Do this
Reproduce, character for character, the lines below from the first through the one with "fm = lmid(0)". Leave pictures out.
====== Dataset records ======
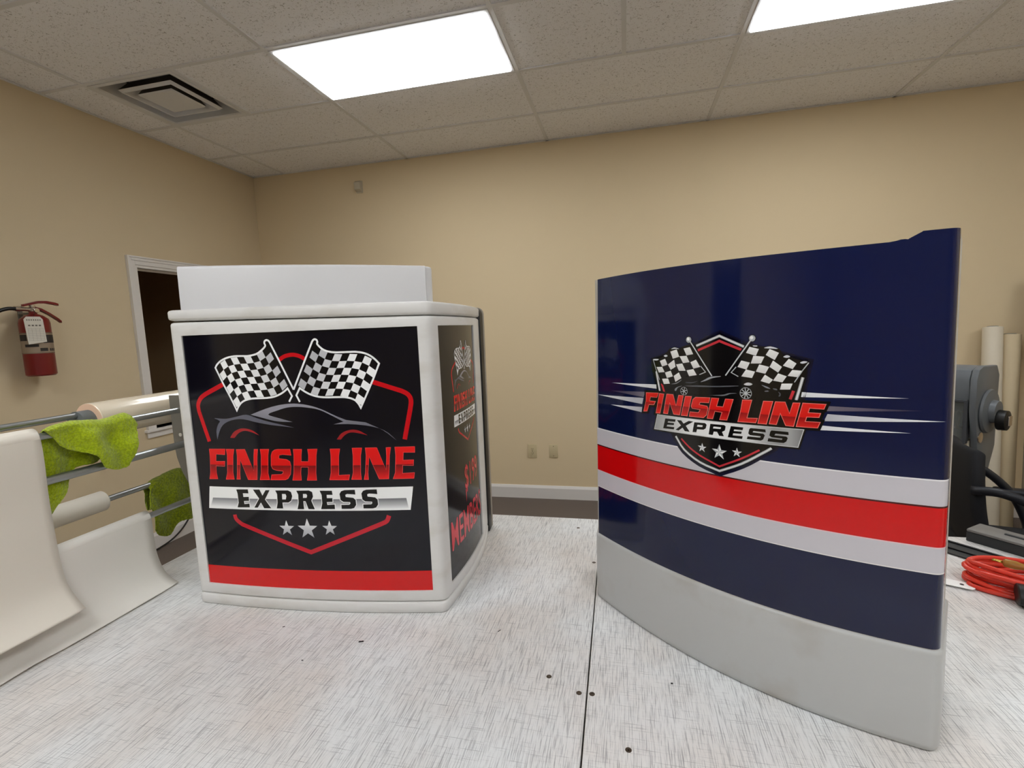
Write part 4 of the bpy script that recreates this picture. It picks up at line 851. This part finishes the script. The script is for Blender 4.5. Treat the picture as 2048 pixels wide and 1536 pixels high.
for l in LC_['pole']:
    P = V2(l); pr.line(P, .0036, (20, 20, 22), 9); pr.line(P, .0020, (206, 208, 210), 10)
for c, p in [V2(b) for b in LC_['ball']]:
    r = math.hypot(p[0] - c[0], p[1] - c[1]); pr.disc(c, r * 1.15, (24, 26, 34), 9); pr.disc(c, r * .95, (176, 180, 186), 10); pr.disc((c[0] - r * .15, c[1] + r * .2), r * .5, (250, 250, 250), 11)
for i, l in enumerate(LC_['car']): pr.poly([V2(l)], ((160, 162, 168), (96, 98, 104), (120, 122, 128), (214, 214, 216), (130, 132, 138), (120, 122, 126), (130, 132, 138), (100, 102, 108), (100, 102, 108), (80, 82, 90), (70, 72, 80))[i], 9)
for i, (c, p) in enumerate([V2(b) for b in LC_['wheel']]):
    r = math.hypot(p[0] - c[0], p[1] - c[1])
    n_ = 20
    ring = [(c[0] + r * math.cos(2 * PI * k / n_), c[1] + r * math.sin(2 * PI * k / n_)) for k in range(n_)]
    pr.disc(c, r, (14, 14, 16), 9); pr.line(ring, r * .1, (170, 172, 176), 10, True)
    for k in range(9 if i == 0 else 6):
        a = 2 * PI * k / (9 if i == 0 else 6) + .3
        pr.line([(c[0] + r * .15 * math.cos(a), c[1] + r * .15 * math.sin(a)), (c[0] + r * .92 * math.cos(a), c[1] + r * .92 * math.sin(a))], r * .13, (200, 202, 204), 10)
    pr.disc(c, r * .2, (190, 192, 194), 11, 10)
for LL in fin_all:
    for l in LL: pr.line(l, .0085, (9, 8, 10), 10, True)
zc2 = []
allz = [p[1] for LL in fin_all for l in LL for p in l]
fz0, fz1 = min(allz), max(allz)
def lmid(x): return .5 * (fz0 + fz1) - .0015
fm = lmid(0)
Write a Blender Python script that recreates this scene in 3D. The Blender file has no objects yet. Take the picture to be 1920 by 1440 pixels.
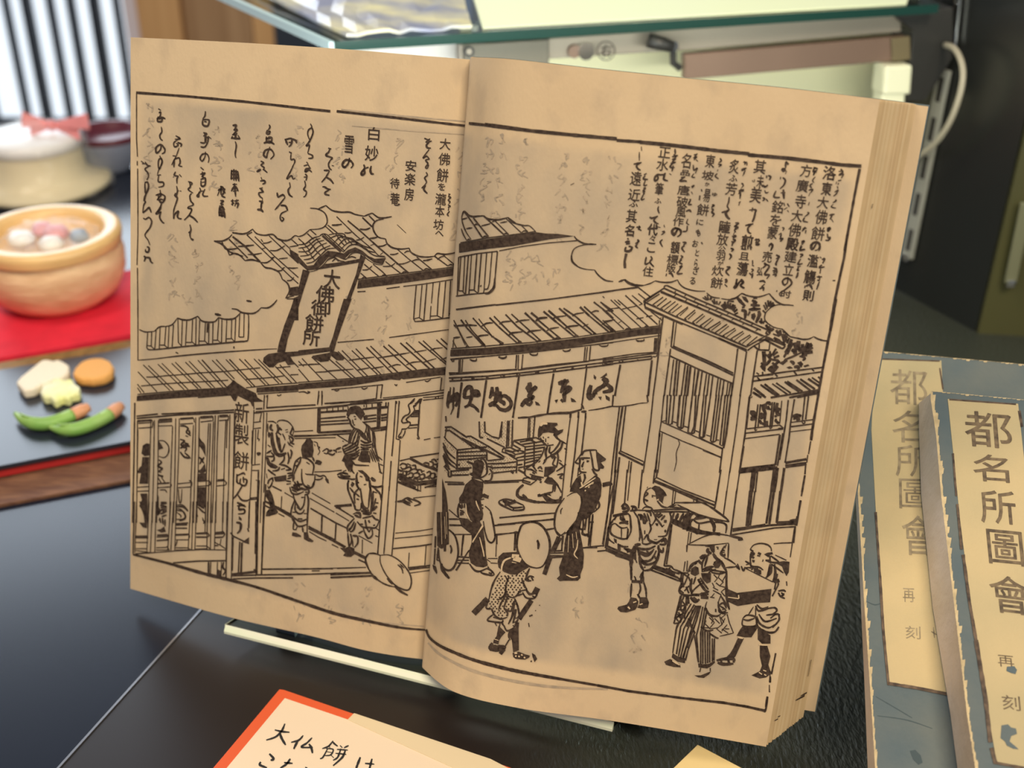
import bpy, bmesh, math, random
from mathutils import Vector, Matrix
from mathutils.bvhtree import BVHTree
from mathutils.geometry import tessellate_polygon
random.seed(7)
S = bpy.context.scene
# ---------------------------------------------------------------- camera
F = 2200.0                      # focal length for a 1920 px wide frame
H = 38.5                        # camera height above the table top, cm
D = Vector((-0.010, 0.866, 0.4999)).normalized()      # gravity seen from the camera (x right, y down, z ahead)
ZC = Vector((0, 0, 1))
Yc = (ZC - D * ZC.dot(D)).normalized(); Zc = -D; Xc = Yc.cross(Zc)
def c2w(v):                     # camera coordinates (cm) -> world (cm)
    return Vector((v.dot(Xc), v.dot(Yc), v.dot(Zc) + H))
def w2p(w):                     # world -> photo pixel
    v = Xc * w.x + Yc * w.y + Zc * (w.z - H)
    return (960 + F * v.x / v.z, 720 + F * v.y / v.z)
def ray(px, py): return Vector(((px - 960) / F, (py - 720) / F, 1.0))
CAM = Vector((0, 0, H))
def wray(px, py): return (c2w(ray(px, py)) - CAM)
def at_depth(px, py, z): return c2w(ray(px, py) * z)
def on_z(px, py, h):
    d = wray(px, py); return CAM + d * ((h - H) / d.z)
def on_plane(px, py, p0, n):
    d = wray(px, py); return CAM + d * ((p0 - CAM).dot(n) / d.dot(n))
cd = bpy.data.cameras.new('camera'); cam = bpy.data.objects.new('camera', cd); S.collection.objects.link(cam)
cd.sensor_width = 36; cd.lens = F / 1920 * 36; cd.clip_start = 0.01; cd.clip_end = 50
ex, ey, ez = c2w(Vector((1, 0, 0))) - CAM, c2w(Vector((0, -1, 0))) - CAM, c2w(Vector((0, 0, -1))) - CAM
M = Matrix((ex, ey, ez)).transposed().to_4x4(); M.translation = CAM * 0.01; cam.matrix_world = M
S.camera = cam
cd.dof.use_dof = True; cd.dof.focus_distance = 0.475; cd.dof.aperture_fstop = 8.5
# ---------------------------------------------------------------- world, lights, exposure
W = bpy.data.worlds.new('world'); S.world = W; W.use_nodes = True
bg = W.node_tree.nodes['Background']; bg.inputs[0].default_value = (0.62, 0.72, 1.0, 1); bg.inputs[1].default_value = 0.22
S.view_settings.view_transform = 'Standard'; S.view_settings.look = 'None'; S.view_settings.exposure = 0.0
S.view_settings.gamma = 1.0; S.view_settings.use_curve_mapping = False
def area(name, loc, target, size, power, col, sy=None):
    l = bpy.data.lights.new(name, 'AREA'); l.energy = power; l.color = col; l.size = size
    if sy: l.shape = 'RECTANGLE'; l.size_y = sy
    o = bpy.data.objects.new(name, l); S.collection.objects.link(o); o.location = Vector(loc) * 0.01
    o.rotation_euler = (Vector(target) - Vector(loc)).to_track_quat('-Z', 'Y').to_euler(); return o
area('ceiling_lamp_warm', (30, -60, 130), (0, 45, 12), 0.5, 21, (1.0, 0.84, 0.63))
area('ceiling_lamp_left', (-60, 25, 130), (-10, 55, 10), 0.4, 7.5, (1.0, 0.86, 0.70))
area('added_fill_sheet', (5, 84, 62), (8, 70, 24), 0.30, 0.55, (0.97, 1.0, 0.80))  # added unseen fill, brightens the sheet on the glass from above
area('added_fill_panel', (22, 54, 20), (22, 66, 10), 0.35, 0.6, (0.98, 1.0, 0.85), sy=0.02)  # added unseen fill under the glass, lights the pale back panel
area('added_fill_panel_left', (-4, 56, 20.6), (-4, 66, 16), 0.16, 0.35, (0.96, 1.0, 0.95), sy=0.02)  # second added fill, unseen, for the white panel at the left
area('window_daylight', (-95, 190, 60), (-45, 80, 0), 0.9, 16, (0.80, 0.90, 1.0))
# ---------------------------------------------------------------- helpers
def mat(name, col, rough=0.6, var=0.0, scale=20.0, metal=0.0, col2=None, bump=0.0, bscale=None, stretch=None, trans=0.0, emit=None, spec=None, sheen=0.0, detail=6):
    m = bpy.data.materials.new(name); m.use_nodes = True; nt = m.node_tree; b = nt.nodes['Principled BSDF']
    b.inputs['Base Color'].default_value = (*col, 1); b.inputs['Roughness'].default_value = rough; b.inputs['Metallic'].default_value = metal
    b.inputs['Transmission Weight'].default_value = trans
    if spec is not None: b.inputs['Specular IOR Level'].default_value = spec
    if emit: b.inputs['Emission Color'].default_value = (*emit[0], 1); b.inputs['Emission Strength'].default_value = emit[1]
    tc = nt.nodes.new('ShaderNodeTexCoord'); mp = nt.nodes.new('ShaderNodeMapping'); nt.links.new(tc.outputs['Object'], mp.inputs[0])
    if stretch: mp.inputs['Scale'].default_value = stretch
    if var > 0 or col2:
        n = nt.nodes.new('ShaderNodeTexNoise'); n.inputs['Scale'].default_value = scale; n.inputs['Detail'].default_value = detail
        r = nt.nodes.new('ShaderNodeValToRGB'); c2 = col2 or tuple(c * (1 - var) for c in col)
        r.color_ramp.elements[0].position = 0.35; r.color_ramp.elements[1].position = 0.65
        r.color_ramp.elements[0].color = (*c2, 1); r.color_ramp.elements[1].color = (*col, 1)
        nt.links.new(mp.outputs[0], n.inputs['Vector']); nt.links.new(n.outputs['Fac'], r.inputs[0]); nt.links.new(r.outputs[0], b.inputs['Base Color'])
    if bump > 0:
        n = nt.nodes.new('ShaderNodeTexNoise'); n.inputs['Scale'].default_value = bscale or scale; n.inputs['Detail'].default_value = 5
        bp = nt.nodes.new('ShaderNodeBump'); bp.inputs['Strength'].default_value = bump; bp.inputs['Distance'].default_value = 0.001
        nt.links.new(mp.outputs[0], n.inputs['Vector']); nt.links.new(n.outputs['Fac'], bp.inputs['Height']); nt.links.new(bp.outputs[0], b.inputs['Normal'])
    return m
def paper_mat(name, c1, c2, c3, win=None):
    m = bpy.data.materials.new(name); m.use_nodes = True; nt = m.node_tree; b = nt.nodes['Principled BSDF']
    b.inputs['Roughness'].default_value = 0.75; b.inputs['Specular IOR Level'].default_value = 0.25
    tc = nt.nodes.new('ShaderNodeTexCoord')
    def noise(scale, sx, sy, sz, det=6):
        mp = nt.nodes.new('ShaderNodeMapping'); mp.inputs['Scale'].default_value = (sx, sy, sz)
        n = nt.nodes.new('ShaderNodeTexNoise'); n.inputs['Scale'].default_value = scale; n.inputs['Detail'].default_value = det
        nt.links.new(tc.outputs['Object'], mp.inputs[0]); nt.links.new(mp.outputs[0], n.inputs['Vector']); return n
    n1 = noise(18, 1, 1, 1); n2 = noise(90, 1, 1, 0.6); n3 = noise(900, 1, 1, 0.5, 3)
    r1 = nt.nodes.new('ShaderNodeValToRGB'); r1.color_ramp.elements[0].color = (*c2, 1); r1.color_ramp.elements[1].color = (*c1, 1)
    r1.color_ramp.elements[0].position = 0.3; r1.color_ramp.elements[1].position = 0.62
    nt.links.new(n1.outputs['Fac'], r1.inputs[0])
    mx = nt.nodes.new('ShaderNodeMixRGB'); mx.inputs[2].default_value = (*c3, 1)
    r2 = nt.nodes.new('ShaderNodeValToRGB'); r2.color_ramp.elements[0].position = 0.52; r2.color_ramp.elements[1].position = 0.78
    r2.color_ramp.elements[1].color = (0.55, 0.55, 0.55, 1)
    nt.links.new(n2.outputs['Fac'], r2.inputs[0]); nt.links.new(r2.outputs[0], mx.inputs[0]); nt.links.new(r1.outputs[0], mx.inputs[1])
    last = mx.outputs[0]
    if win:          # the printed field is greyer than the margins: the print on the leaf's back shows through
        uv = nt.nodes.new('ShaderNodeUVMap'); uv.uv_map = 'page'; sp = nt.nodes.new('ShaderNodeSeparateXYZ'); nt.links.new(uv.outputs[0], sp.inputs[0]); prod = None
        for ax, lo, hi in (('Y', win[0], win[0] + .02), ('Y', win[1] + .02, win[1]), ('X', win[2], win[2] + .03), ('X', win[3] + .03, win[3])):
            mr = nt.nodes.new('ShaderNodeMapRange'); mr.interpolation_type = 'SMOOTHSTEP'; mr.inputs['From Min'].default_value = lo; mr.inputs['From Max'].default_value = hi
            if lo > hi: mr.inputs['From Min'].default_value = hi; mr.inputs['From Max'].default_value = lo; mr.inputs['To Min'].default_value = 1; mr.inputs['To Max'].default_value = 0
            nt.links.new(sp.outputs[ax], mr.inputs['Value'])
            if prod is None: prod = mr.outputs[0]
            else:
                mu = nt.nodes.new('ShaderNodeMath'); mu.operation = 'MULTIPLY'; nt.links.new(prod, mu.inputs[0]); nt.links.new(mr.outputs[0], mu.inputs[1]); prod = mu.outputs[0]
        n4 = noise(45, 1, 1, 0.55, 5); m4 = nt.nodes.new('ShaderNodeMapRange'); m4.inputs['From Min'].default_value = .3; m4.inputs['From Max'].default_value = .7; m4.inputs['To Min'].default_value = .12; m4.inputs['To Max'].default_value = .85
        nt.links.new(n4.outputs['Fac'], m4.inputs['Value']); mu = nt.nodes.new('ShaderNodeMath'); mu.operation = 'MULTIPLY'; nt.links.new(prod, mu.inputs[0]); nt.links.new(m4.outputs[0], mu.inputs[1])
        m5 = nt.nodes.new('ShaderNodeMixRGB'); m5.inputs[2].default_value = (0.43, 0.355, 0.255, 1); nt.links.new(mu.outputs[0], m5.inputs[0]); nt.links.new(last, m5.inputs[1]); last = m5.outputs[0]
    nt.links.new(last, b.inputs['Base Color'])
    bp = nt.nodes.new('ShaderNodeBump'); bp.inputs['Strength'].default_value = 0.25; bp.inputs['Distance'].default_value = 0.0004
    nt.links.new(n3.outputs['Fac'], bp.inputs['Height']); nt.links.new(bp.outputs[0], b.inputs['Normal'])
    return m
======
Output
Write part 4 of the bpy script that recreates this picture. It picks up at line 851. This part finishes the script. The script is for Blender 4.5. Treat the picture as 2048 pixels wide and 1536 pixels high.
for l in LC_['pole']:
    P = V2(l); pr.line(P, .0036, (20, 20, 22), 9); pr.line(P, .0020, (206, 208, 210), 10)
for c, p in [V2(b) for b in LC_['ball']]:
    r = math.hypot(p[0] - c[0], p[1] - c[1]); pr.disc(c, r * 1.15, (24, 26, 34), 9); pr.disc(c, r * .95, (176, 180, 186), 10); pr.disc((c[0] - r * .15, c[1] + r * .2), r * .5, (250, 250, 250), 11)
for i, l in enumerate(LC_['car']): pr.poly([V2(l)], ((160, 162, 168), (96, 98, 104), (120, 122, 128), (214, 214, 216), (130, 132, 138), (120, 122, 126), (130, 132, 138), (100, 102, 108), (100, 102, 108), (80, 82, 90), (70, 72, 80))[i], 9)
for i, (c, p) in enumerate([V2(b) for b in LC_['wheel']]):
    r = math.hypot(p[0] - c[0], p[1] - c[1])
    n_ = 20
    ring = [(c[0] + r * math.cos(2 * PI * k / n_), c[1] + r * math.sin(2 * PI * k / n_)) for k in range(n_)]
    pr.disc(c, r, (14, 14, 16), 9); pr.line(ring, r * .1, (170, 172, 176), 10, True)
    for k in range(9 if i == 0 else 6):
        a = 2 * PI * k / (9 if i == 0 else 6) + .3
        pr.line([(c[0] + r * .15 * math.cos(a), c[1] + r * .15 * math.sin(a)), (c[0] + r * .92 * math.cos(a), c[1] + r * .92 * math.sin(a))], r * .13, (200, 202, 204), 10)
    pr.disc(c, r * .2, (190, 192, 194), 11, 10)
for LL in fin_all:
    for l in LL: pr.line(l, .0085, (9, 8, 10), 10, True)
zc2 = []
allz = [p[1] for LL in fin_all for l in LL for p in l]
fz0, fz1 = min(allz), max(allz)
def lmid(x): return .5 * (fz0 + fz1) - .0015
fm = lmid(0)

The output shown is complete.